Torniamo ai giovani italiani. Non è che anche un po' responsabilità degli architetti più anziani come Renzo Piano se i giovani non si fanno spazio? Io non sono un pigliatutto e poi lavoro per il 90% altrove. Il problema è che in Italia non si danno incarichi e non si fanno concorsi.
Già, il mercato dell'architettura in Italia è debolissimo. Il Sole 24 Ore, dalle colonne del settimanale Progetti e concorsi, ha rilanciato l'idea di una proposta di legge d'iniziativa popolare sull'architettura. Aiuterebbe? Aiuterebbe moltissimo e dovrebbe dare spazio ai giovani. Anche se per fare i concorsi le amministrazioni potrebbe anche semplicemente applicare la direttiva europea.
Se però i concorsi non si fanno, non è solo colpa delle leggi. Le amministrazioni non hanno molta voglia. Fare buoni concorsi è un'arte, anche da parte delle amministrazioni, bisogna sapere esattamente cosa chiedere, fare buoni briefing. La maggioranza degli amministratori è convinta che il concorso sia una perdita di tempo. Però colgo e condanno anche altre forme di diffidenza: concorso vuol dire lasciare libertà al progettista e perdere il telecomando.

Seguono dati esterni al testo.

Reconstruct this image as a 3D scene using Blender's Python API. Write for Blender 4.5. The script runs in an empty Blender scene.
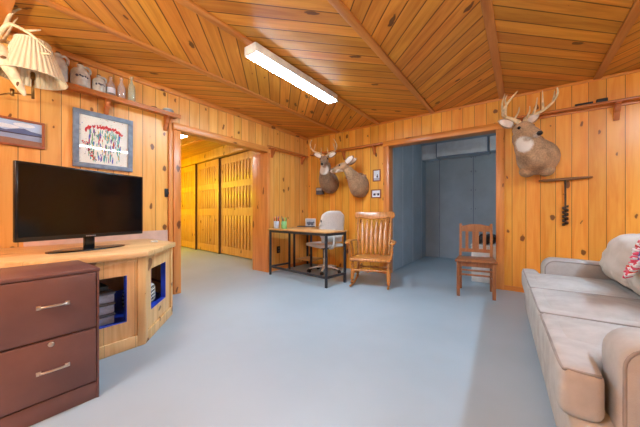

Che cos'è il progetto? Progettare è saper interpretare, a modo proprio, necessità e bisogni. È falso che i buoni progetti siano quelli che si fanno in totale libertà. L'architetto deve nutrirsi della pura forza della necessità, prenderla e farla volare.
Esiste la bellezza? La bellezza è un'idea inarrivabile, se allunghi la mano ti scappa. È un'idea che ci arriva dall'antica Grecia, mi ha sempre colpito che nei linguaggi africani non esistano due parole distinte per "buono" e "bello".
Lei in Grecia sta realizzando la nuova biblioteca di Atene. Oggi la Grecia è un paese martire. La nuova biblioteca sarà realizzata nel Falero, il vecchio porto, con i soldi della fondazione Niarchos. Non sarà solo un luogo di libri, ma anche un centro di connessioni con altri luoghi del sapere, come deve essere una biblioteca oggi. Spero possa costituire una barriera contro l'imbarbarimento, rimandare indietro questo rischio.
Qual è la parola chiave dell'architettura nel XXI secolo? Se nel XIX secolo è stata acciaio e nel XX globalizzazione, direi che nel XXI secolo sono fragilità della Terra, dialogo con la Terra, energia. I nostri edifici devono imparare a respirare, stop all'aria condizionata: qui c'è una componente energetica e tecnologica, ma anche una di poesia. L'architettura deve saper guidare e spiegare questa transizione degli edifici verso un'era nuova.